Mientras el Estado sigue discutiendo cómo sostener un sistema de transporte que hace años no funciona, los usuarios ya tomaron una decisión. No fue en una elección ni en una audiencia pública: fue todos los días, desde el celular, cuando eligen cómo moverse por la ciudad. En Tucumán, ese dato incómodo tiene nombre propio: Didi y Uber.

Uber crece en Tucumán no por ideología, sino por elección: previsibilidad, tiempo y servicio.

No es ideología. No es rebeldía. Es lógica cotidiana. El usuario elige lo que llega, lo que es previsible, lo que no lo hace perder tiempo ni dinero. Y eso debería obligarnos a replantear una pregunta de fondo: ¿por qué seguimos subsidiando empresas en lugar de subsidiar personas?

Durante décadas, el modelo fue siempre el mismo. Subsidios a la oferta: colectivos  sostenidos por transferencias públicas permanentes, con la promesa de tarifas accesibles y servicio garantizado. El resultado está a la vista. Empresas con déficit crónico, aumentos de boleto recurrentes, paros, frecuencias irregulares y un usuario cautivo, sin margen real de elección. El sistema no mejora, pero el gasto público crece.

El dato más revelador no está en un informe técnico, sino en el comportamiento social. Cuando aparece una alternativa que ofrece mejor servicio, tiempos claros y precios previsibles, la gente la usa. Uber no creció porque alguien lo impuso, sino porque resolvió un problema concreto. El usuario votó con sus decisiones. Y lo sigue haciendo.

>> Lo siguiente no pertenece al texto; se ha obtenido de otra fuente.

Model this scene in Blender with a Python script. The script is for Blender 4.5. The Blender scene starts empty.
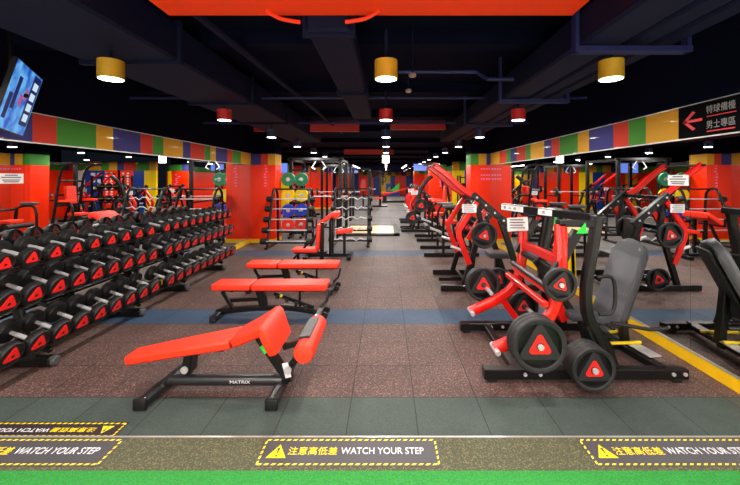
import bpy, bmesh, math, random
from mathutils import Vector, Matrix
random.seed(7)
PI = math.pi
S = bpy.context.scene
C = S.collection

# ---------------------------------------------------------------- camera
H = 1.76
cd = bpy.data.cameras.new('camera'); cam = bpy.data.objects.new('camera', cd); C.objects.link(cam)
cam.location = (0, 0, H); cam.rotation_euler = (PI/2, 0, 0)
cd.sensor_width = 36; cd.lens = 36*360/740
cd.shift_x = -16/740; cd.shift_y = -63.5/740
cd.clip_start = .05; cd.clip_end = 200
S.camera = cam
S.view_settings.view_transform = 'Standard'; S.view_settings.look = 'None'
S.view_settings.exposure = 0.0; S.view_settings.gamma = 1
S.view_settings.use_curve_mapping = False
S.cycles.use_denoising = True
S.cycles.max_bounces = 10; S.cycles.glossy_bounces = 8; S.cycles.diffuse_bounces = 4
S.cycles.caustics_reflective = False; S.cycles.caustics_refractive = False
S.cycles.sample_clamp_indirect = 6

# ---------------------------------------------------------------- materials
def nodes(m):
    m.use_nodes = True
    nt = m.node_tree
    return nt, nt.nodes['Principled BSDF']
def srgb(c):
    f = lambda v: v/12.92 if v <= .04045 else ((v+.055)/1.055)**2.4
    return tuple(f(x/255) for x in c)+(1,)
def pm(name, c, rough=.5, metal=0, var=.12, scale=12, bump=0, coat=0, bscale=None, spec=.5):
    """c is sRGB 0-255; a noise varies it a little"""
    m = bpy.data.materials.new(name); nt, b = nodes(m)
    b.inputs['Roughness'].default_value = rough; b.inputs['Metallic'].default_value = metal
    b.inputs['Coat Weight'].default_value = coat
    b.inputs['Specular IOR Level'].default_value = spec
    tc = nt.nodes.new('ShaderNodeTexCoord')
    n = nt.nodes.new('ShaderNodeTexNoise'); n.inputs['Scale'].default_value = scale; n.inputs['Detail'].default_value = 4
    nt.links.new(tc.outputs['Object'], n.inputs['Vector'])
    mx = nt.nodes.new('ShaderNodeMix'); mx.data_type = 'RGBA'
    k = srgb(c)
    mx.inputs[6].default_value = tuple(x*(1-var) for x in k[:3])+(1,)
    mx.inputs[7].default_value = tuple(min(1, x*(1+var)) for x in k[:3])+(1,)
    nt.links.new(n.outputs['Fac'], mx.inputs[0]); nt.links.new(mx.outputs[2], b.inputs['Base Color'])
    if bump:
        n2 = nt.nodes.new('ShaderNodeTexNoise'); n2.inputs['Scale'].default_value = bscale or scale*8
        nt.links.new(tc.outputs['Object'], n2.inputs['Vector'])
        bp = nt.nodes.new('ShaderNodeBump'); bp.inputs['Strength'].default_value = bump; bp.inputs['Distance'].default_value = .004
        nt.links.new(n2.outputs['Fac'], bp.inputs['Height']); nt.links.new(bp.outputs['Normal'], b.inputs['Normal'])
    return m
def em(name, c, s):
    m = bpy.data.materials.new(name); nt, b = nodes(m)
    b.inputs['Base Color'].default_value = (0, 0, 0, 1)
    b.inputs['Emission Color'].default_value = srgb(c); b.inputs['Emission Strength'].default_value = s
    return m
def clad(name, c, pitch=.6, rough=.32, grid=True, var=.06):
    """painted panel with thin joints"""
    m = pm(name, c, rough, var=var, scale=3, coat=.04, spec=.3)
    if not grid: return m
    nt = m.node_tree; b = nt.nodes['Principled BSDF']
    tc = nt.nodes.new('ShaderNodeTexCoord'); br = nt.nodes.new('ShaderNodeTexBrick')
    mp = nt.nodes.new('ShaderNodeMapping'); mp.inputs['Rotation'].default_value = (PI/2, 0, 0)
    nt.links.new(tc.outputs['Object'], mp.inputs['Vector']); nt.links.new(mp.outputs[0], br.inputs['Vector'])
    br.offset = 0; br.inputs['Scale'].default_value = 1; br.inputs['Brick Width'].default_value = pitch
    br.inputs['Row Height'].default_value = 2.3; br.inputs['Mortar Size'].default_value = .004
    k = srgb(c)
    br.inputs['Color1'].default_value = k; br.inputs['Color2'].default_value = k
    br.inputs['Mortar'].default_value = tuple(x*.5 for x in k[:3])+(1,)
    nt.links.new(br.outputs['Color'], b.inputs['Base Color'])
    return m
M = {}
M['red_wall'] = clad('red_cladding', (248, 46, 2), .8)
M['blue_wall'] = clad('blue_cladding', (22, 62, 150), .8)
M['yellow_wall'] = clad('yellow_cladding', (246, 205, 10), .8)
M['green_wall'] = clad('green_cladding', (40, 130, 40), .8)
M['band_red'] = clad('band_red', (196, 54, 34), .05, .75, False)
M['band_green'] = clad('band_green', (62, 132, 44), .05, .75, False)
M['band_yellow'] = clad('band_yellow', (205, 150, 40), .05, .75, False)
M['band_blue'] = clad('band_blue', (56, 56, 118), .05, .75, False)
M['band_dark'] = pm('sign_black', (8, 7, 10), .9, spec=.05)
M['navy'] = pm('navy_paint', (6, 11, 34), .85, var=.25, scale=2, spec=.08)
M['navy2'] = pm('navy_duct', (12, 18, 46), .7, var=.2, scale=3, spec=.15)
M['blue_steel'] = pm('blue_steel', (10, 24, 80), .6, var=.2)
M['ceil_orange'] = pm('ceiling_orange', (255, 62, 0), .7, var=.05, scale=2)
M['ceil_red'] = pm('ceiling_red', (190, 30, 12), .5)
M['curb'] = pm('kerb_yellow', (240, 190, 12), .45, var=.08, scale=20)
M['edge'] = pm('edge_metal', (190, 190, 185), .35, .6)
M['black'] = pm('black_powder_coat', (9, 9, 10), .36, var=.2, scale=30, coat=.05, spec=.35)
M['iron'] = pm('dark_grey_coat', (30, 31, 34), .35, var=.15, scale=30, coat=.2)
M['rubber'] = pm('black_rubber', (14, 14, 15), .5, var=.2, scale=40, bump=.15, spec=.4)
M['plate'] = pm('plate_rubber', (30, 30, 32), .5, var=.15, scale=40, spec=.4)
M['grey_rubber'] = pm('grey_rubber', (60, 61, 64), .55, var=.12, scale=40)
M['red_metal'] = pm('red_powder_coat', (222, 22, 12), .3, var=.06, coat=.4)
M['vinyl'] = pm('red_vinyl', (252, 52, 24), .45, var=.05, scale=20, bump=.05, bscale=250)
M['badge'] = pm('red_badge', (235, 30, 26), .4, var=.05)
M['pad_black'] = pm('charcoal_vinyl', (70, 71, 76), .42, var=.08, scale=30, bump=.06, bscale=250)
M['chrome'] = pm('brushed_steel', (205, 205, 208), .38, .55, var=.08, scale=60)
M['white'] = pm('white_label', (225, 225, 225), .5, var=.03)
M['ink'] = pm('grey_ink', (70, 72, 78), .6)
M['sticker'] = pm('grey_sticker', (66, 66, 70), .55, var=.06, scale=60)
M['sticker_dark'] = pm('dark_sticker', (40, 30, 34), .55, var=.06, scale=60)
M['yellow_ink'] = pm('yellow_ink', (245, 220, 20), .5, var=.04)
M['white_ink'] = pm('white_ink', (225, 228, 230), .5, var=.03)
M['red_ink'] = pm('red_ink', (205, 30, 36), .5)
M['pink_ink'] = pm('pink_ink', (250, 120, 170), .5)
M['grey_ink2'] = pm('silver_ink', (135, 135, 135), .8, spec=.1)
M['green_tag'] = pm('green_tag', (30, 215, 60), .4)
M['green_plate'] = pm('green_bumper', (18, 130, 88), .5)
M['yellow_plate'] = pm('yellow_bumper', (232, 205, 20), .5)
M['blue_plate'] = pm('blue_bumper', (30, 60, 190), .5)
M['red_plate'] = pm('red_bumper', (225, 45, 25), .5)
M['wood'] = pm('pale_wood', (226, 190, 140), .4, var=.12, scale=6)
M['lamp_yellow'] = pm('lamp_yellow', (196, 158, 36), .5)
M['lamp_red'] = pm('lamp_red', (205, 40, 40), .5)
M['lamp_blue'] = pm('lamp_navy', (40, 50, 90), .5)
M['glow'] = em('lamp_glow', (255, 248, 235), 9)
M['screen'] = None

def mirror_mat():
    m = bpy.data.materials.new('mirror'); nt, b = nodes(m)
    b.inputs['Base Color'].default_value = (.80, .83, .82, 1); b.inputs['Metallic'].default_value = 1
    b.inputs['Roughness'].default_value = 0.0
    return m
M['mirror'] = mirror_mat()

def mk(nt, op, a=None, b=None):
    n = nt.nodes.new('ShaderNodeMath'); n.operation = op
    for i, v in enumerate((a, b)):
        if v is None: continue
        if isinstance(v, (int, float)): n.inputs[i].default_value = v
        else: nt.links.new(v, n.inputs[i])
    return n.outputs[0]
def floor_mat():
    m = bpy.data.materials.new('rubber_tiles'); nt, b = nodes(m)
    tc = nt.nodes.new('ShaderNodeTexCoord'); sp = nt.nodes.new('ShaderNodeSeparateXYZ')
    nt.links.new(tc.outputs['Object'], sp.inputs[0]); X, Y = sp.outputs[0], sp.outputs[1]
    def mixc(f, a, c):
        n = nt.nodes.new('ShaderNodeMix'); n.data_type = 'RGBA'
        for i, v in ((0, f), (6, a), (7, c)):
            if isinstance(v, tuple) or isinstance(v, float): n.inputs[i].default_value = v
            else: nt.links.new(v, n.inputs[i])
        return n.outputs[2]
    # speckles
    n1 = nt.nodes.new('ShaderNodeTexVoronoi'); n1.inputs['Scale'].default_value = 130
    nt.links.new(tc.outputs['Object'], n1.inputs['Vector'])
    sc = nt.nodes.new('ShaderNodeSeparateColor'); nt.links.new(n1.outputs['Color'], sc.inputs[0])
    rnd, rnd2 = sc.outputs[0], sc.outputs[1]
    big = nt.nodes.new('ShaderNodeTexNoise'); big.inputs['Scale'].default_value = 1.3; big.inputs['Detail'].default_value = 5
    nt.links.new(tc.outputs['Object'], big.inputs['Vector'])
    # tile random
    tx = mk(nt, 'FLOOR', mk(nt, 'DIVIDE', mk(nt, 'SUBTRACT', X, .22), .5)); ty = mk(nt, 'FLOOR', mk(nt, 'DIVIDE', mk(nt, 'SUBTRACT', Y, 2.9), .49))
    cb = nt.nodes.new('ShaderNodeCombineXYZ'); nt.links.new(tx, cb.inputs[0]); nt.links.new(ty, cb.inputs[1])
    wn = nt.nodes.new('ShaderNodeTexWhiteNoise'); nt.links.new(cb.outputs[0], wn.inputs['Vector'])
    brown = mixc(rnd2, srgb((66, 49, 46)), srgb((84, 68, 64)))
    spk = mk(nt, 'GREATER_THAN', rnd, .86)
    brown = mixc(spk, brown, srgb((132, 98, 88)))
    green = mixc(rnd2, srgb((56, 68, 64)), srgb((68, 80, 75)))
    blue = mixc(rnd2, srgb((44, 62, 86)), srgb((58, 76, 98)))
    grey = mixc(rnd2, srgb((86, 78, 75)), srgb((102, 95, 92)))
    ph = mk(nt, 'MODULO', mk(nt, 'SUBTRACT', Y, 4.37), 3.92)
    isb = mk(nt, 'MULTIPLY', mk(nt, 'LESS_THAN', ph, .49), mk(nt, 'GREATER_THAN', Y, 4.37))
    c = mixc(mk(nt, 'GREATER_THAN', Y, 8.9), brown, grey)
    c = mixc(isb, c, blue)
    c = mixc(mk(nt, 'LESS_THAN', Y, 2.9), c, green)
    # wear and tile tone
    w = mk(nt, 'ADD', mk(nt, 'MULTIPLY', big.outputs['Fac'], .9), mk(nt, 'MULTIPLY', wn.outputs['Value'], .16))
    w = mk(nt, 'ADD', w, .5)
    vm = nt.nodes.new('ShaderNodeVectorMath'); vm.operation = 'SCALE'
    nt.links.new(c, vm.inputs[0]); nt.links.new(w, vm.inputs['Scale'])
    # joints
    fx = mk(nt, 'FRACT', mk(nt, 'DIVIDE', mk(nt, 'SUBTRACT', X, .22-50), .5)); fy = mk(nt, 'FRACT', mk(nt, 'DIVIDE', mk(nt, 'SUBTRACT', Y, 2.9-49), .49))
    j = mk(nt, 'MAXIMUM', mk(nt, 'LESS_THAN', fx, .014), mk(nt, 'LESS_THAN', fy, .014))
    cc = mixc(j, vm.outputs[0], srgb((34, 32, 32)))
    nt.links.new(cc, b.inputs['Base Color'])
    b.inputs['Roughness'].default_value = .6; b.inputs['Specular IOR Level'].default_value = .28
    bp = nt.nodes.new('ShaderNodeBump'); bp.inputs['Strength'].default_value = .35; bp.inputs['Distance'].default_value = .004
    nt.links.new(n1.outputs['Distance'], bp.inputs['Height']); nt.links.new(bp.outputs['Normal'], b.inputs['Normal'])
    return m
M['floor'] = floor_mat()
def speck(name, c1, c2, thr, scale, rough=.8, bump=.5):
    m = bpy.data.materials.new(name); nt, b = nodes(m)
    tc = nt.nodes.new('ShaderNodeTexCoord'); v = nt.nodes.new('ShaderNodeTexVoronoi'); v.inputs['Scale'].default_value = scale
    nt.links.new(tc.outputs['Object'], v.inputs['Vector'])
    sc = nt.nodes.new('ShaderNodeSeparateColor'); nt.links.new(v.outputs['Color'], sc.inputs[0])
    g = mk(nt, 'GREATER_THAN', sc.outputs[0], thr)
    mx = nt.nodes.new('ShaderNodeMix'); mx.data_type = 'RGBA'
    mx.inputs[6].default_value = srgb(c1); mx.inputs[7].default_value = srgb(c2)
    nt.links.new(g, mx.inputs[0]); nt.links.new(mx.outputs[2], b.inputs['Base Color'])
    b.inputs['Roughness'].default_value = rough
    bp = nt.nodes.new('ShaderNodeBump'); bp.inputs['Strength'].default_value = bump; bp.inputs['Distance'].default_value = .006
    nt.links.new(v.outputs['Distance'], bp.inputs['Height']); nt.links.new(bp.outputs['Normal'], b.inputs['Normal'])
    return m
M['carpet'] = speck('green_carpet', (26, 122, 42), (34, 138, 50), .5, 160)
M['lobby'] = speck('pale_bounce_floor', (205, 198, 188), (188, 180, 170), .6, 6, .5, .02)  # kept pale so the unseen floor throws light upwards
M['strip'] = speck('speckled_strip', (68, 71, 52), (106, 104, 68), .78, 150)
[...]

Ahí es donde aparece el cambio de paradigma que la política todavía esquiva: pasar de subsidiar la oferta a subsidiar la demanda. Que el dinero no vaya a la empresa, sino a la persona. Que el Estado garantice acceso a la movilidad, pero deje que sea el usuario quien elija cómo usar ese subsidio.

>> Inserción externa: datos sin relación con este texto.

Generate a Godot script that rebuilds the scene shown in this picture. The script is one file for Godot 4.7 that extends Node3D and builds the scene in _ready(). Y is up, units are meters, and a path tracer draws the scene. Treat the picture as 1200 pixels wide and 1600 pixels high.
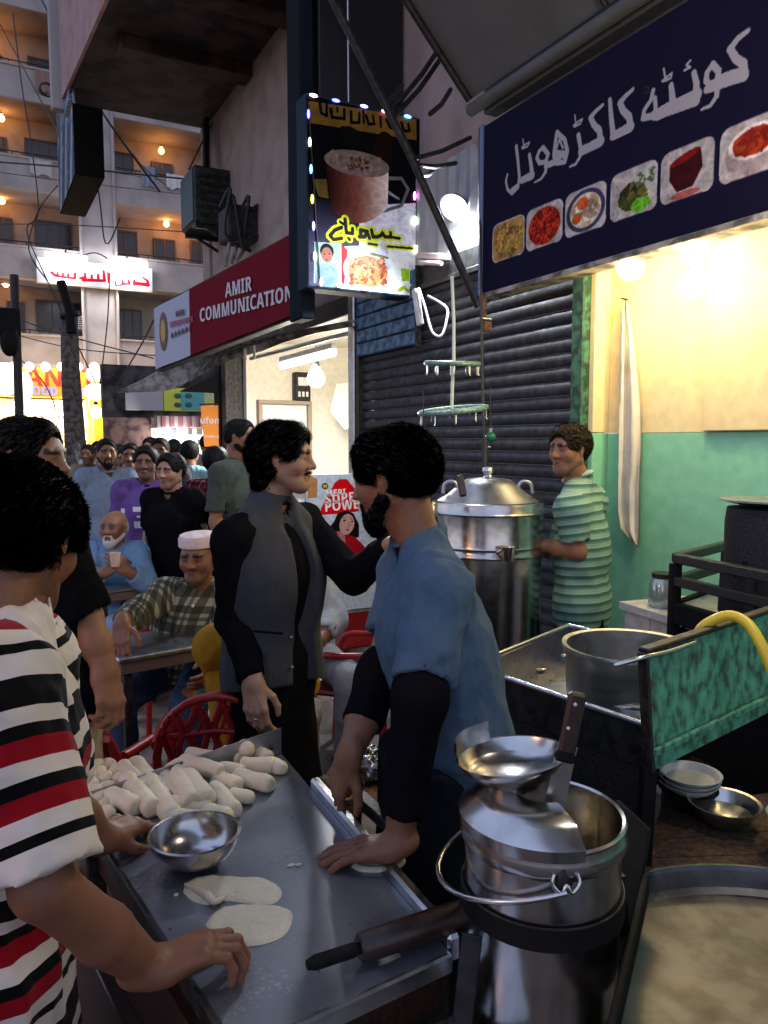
extends Node3D
# A street kitchen at dusk: a steel dough table and its makers in front, shops and a hotel behind.
var eye := Vector3(0, 1.62, 0)
var fw: Vector3
var rt: Vector3
var up: Vector3
var used := {}
var M := {}
var X := {}
var rng := RandomNumberGenerator.new()
var nz_hair := FastNoiseLite.new()
var nz_fold := FastNoiseLite.new()
var chair0: Node3D
var chair_parts := []
# energies of the lamps that the picture shows
var L := {"tube": 14.0, "shopbulb": 3.0, "flood": 4.0, "bulbs": 0.30, "near": 1.0, "street": 1.3, "hotel": 0.16, "flood2": 6.0, "food": 6.0}

func _ready() -> void:
	rng.seed = 20240611
	var cam := Camera3D.new()
	cam.name = "camera"
	cam.position = eye
	cam.rotation = Vector3(-deg_to_rad(5.24), -deg_to_rad(28.0), 0)
	cam.fov = rad_to_deg(2.0 * atan(800.0 / 1200.0))
	cam.near = 0.05
	cam.far = 600.0
	cam.current = true
	add_child(cam)
	fw = -cam.basis.z
	rt = cam.basis.x
	up = cam.basis.y
	var env := Environment.new()
	env.background_mode = Environment.BG_SKY
	var sky := ProceduralSkyMaterial.new()
	sky.sky_top_color = Color(0.36, 0.40, 0.50)
	sky.sky_horizon_color = Color(0.55, 0.53, 0.54)
	sky.sky_curve = 0.12
	sky.ground_bottom_color = Color(0.10, 0.09, 0.09)
	sky.ground_horizon_color = Color(0.20, 0.18, 0.18)
	env.sky = Sky.new()
	env.sky.sky_material = sky
	env.background_energy_multiplier = 5.0
	env.tonemap_mode = Environment.TONE_MAPPER_LINEAR
	env.tonemap_exposure = 1.0
	env.sdfgi_enabled = true
	env.ssao_enabled = true
	env.ssil_enabled = true
	var we := WorldEnvironment.new()
	we.name = "world"
	we.environment = env
	add_child(we)
	var sun := DirectionalLight3D.new()      # what is left of the day
	sun.name = "dusk_light"
	sun.rotation = Vector3(-deg_to_rad(60), deg_to_rad(60), 0)
	sun.light_energy = 0.04
	sun.light_color = Color(0.80, 0.86, 1.0)
	sun.light_angular_distance = 40.0
	sun.shadow_enabled = true
	add_child(sun)
	make_mats()
	build_setting()
	build_signs()
	build_table()
	build_dough()
	build_can()
	build_griddle()
	build_kitchen()
	build_street()
	build_people()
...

El esquema no es ciencia ficción. Puede tomar muchas formas: un voucher de transporte, un saldo mensual subsidiado, una SUBE interoperable que funcione tanto en colectivos como en taxis o plataformas digitales. El punto central es uno solo: que el subsidio siga a la decisión del ciudadano y no a estructuras que sobreviven desconectadas de la calidad del servicio.

Este modelo tiene virtudes evidentes. Introduce competencia real, obliga a mejorar, reduce el gasto improductivo y transparenta el uso de fondos públicos.

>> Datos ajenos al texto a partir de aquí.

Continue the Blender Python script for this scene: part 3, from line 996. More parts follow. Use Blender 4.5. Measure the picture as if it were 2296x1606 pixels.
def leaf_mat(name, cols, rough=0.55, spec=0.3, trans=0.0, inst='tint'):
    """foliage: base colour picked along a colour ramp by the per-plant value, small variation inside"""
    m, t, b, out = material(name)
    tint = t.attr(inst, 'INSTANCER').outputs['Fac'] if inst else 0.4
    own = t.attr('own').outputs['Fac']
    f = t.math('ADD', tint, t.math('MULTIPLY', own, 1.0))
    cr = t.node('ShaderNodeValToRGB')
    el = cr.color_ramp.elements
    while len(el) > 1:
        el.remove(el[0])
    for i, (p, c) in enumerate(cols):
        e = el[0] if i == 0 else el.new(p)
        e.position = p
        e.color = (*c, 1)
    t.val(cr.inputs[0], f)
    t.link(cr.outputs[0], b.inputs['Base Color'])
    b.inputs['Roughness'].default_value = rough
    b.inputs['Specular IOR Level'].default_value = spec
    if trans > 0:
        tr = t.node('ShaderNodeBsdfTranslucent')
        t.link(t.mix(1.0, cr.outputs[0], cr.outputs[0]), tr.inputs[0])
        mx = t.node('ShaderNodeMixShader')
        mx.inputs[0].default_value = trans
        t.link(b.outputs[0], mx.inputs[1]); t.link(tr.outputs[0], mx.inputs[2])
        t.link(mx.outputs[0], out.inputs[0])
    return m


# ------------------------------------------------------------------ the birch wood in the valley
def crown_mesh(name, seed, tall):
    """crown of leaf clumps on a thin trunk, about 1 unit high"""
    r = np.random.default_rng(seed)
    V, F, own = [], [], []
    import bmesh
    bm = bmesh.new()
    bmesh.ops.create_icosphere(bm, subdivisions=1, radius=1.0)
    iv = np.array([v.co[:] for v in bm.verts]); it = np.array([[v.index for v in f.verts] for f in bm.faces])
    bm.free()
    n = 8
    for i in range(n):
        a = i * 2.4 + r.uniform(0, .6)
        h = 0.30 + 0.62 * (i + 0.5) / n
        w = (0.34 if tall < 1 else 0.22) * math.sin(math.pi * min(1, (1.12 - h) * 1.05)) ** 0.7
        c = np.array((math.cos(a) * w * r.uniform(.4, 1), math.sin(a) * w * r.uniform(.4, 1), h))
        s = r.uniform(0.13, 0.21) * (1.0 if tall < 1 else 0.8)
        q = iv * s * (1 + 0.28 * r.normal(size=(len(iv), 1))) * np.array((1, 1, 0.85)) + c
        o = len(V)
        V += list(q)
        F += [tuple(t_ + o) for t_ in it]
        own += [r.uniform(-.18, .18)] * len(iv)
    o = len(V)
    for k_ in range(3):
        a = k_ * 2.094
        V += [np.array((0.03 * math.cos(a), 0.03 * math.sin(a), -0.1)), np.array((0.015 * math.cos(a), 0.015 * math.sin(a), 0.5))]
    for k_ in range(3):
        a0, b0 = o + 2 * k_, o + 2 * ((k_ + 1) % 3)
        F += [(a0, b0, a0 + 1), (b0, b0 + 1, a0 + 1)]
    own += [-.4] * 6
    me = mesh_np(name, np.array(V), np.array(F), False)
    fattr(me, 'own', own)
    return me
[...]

También tiene resistencias claras. Sindicatos, empresas protegidas y una política acostumbrada a administrar cajas antes que resultados. No es una resistencia moral, es estructural. Pero evitar el debate no hace que el problema desaparezca. Al contrario: lo profundiza. Seguir subsidiando sistemas que no funcionan no protege al usuario ni al trabajador. Solo posterga una transformación inevitable.

El problema del transporte en Tucumán no es Uber. Tampoco es el colectivo. El problema es un Estado que sigue financiando estructuras en lugar de garantizar derechos. Cuando el subsidio llega al usuario y no a la empresa, el sistema deja de ser un rehén y empieza a ordenarse solo.

La pregunta ya no es si el cambio va a llegar. La pregunta es cuánto más vamos a tardar en aceptar que la gente, hace rato, ya eligió.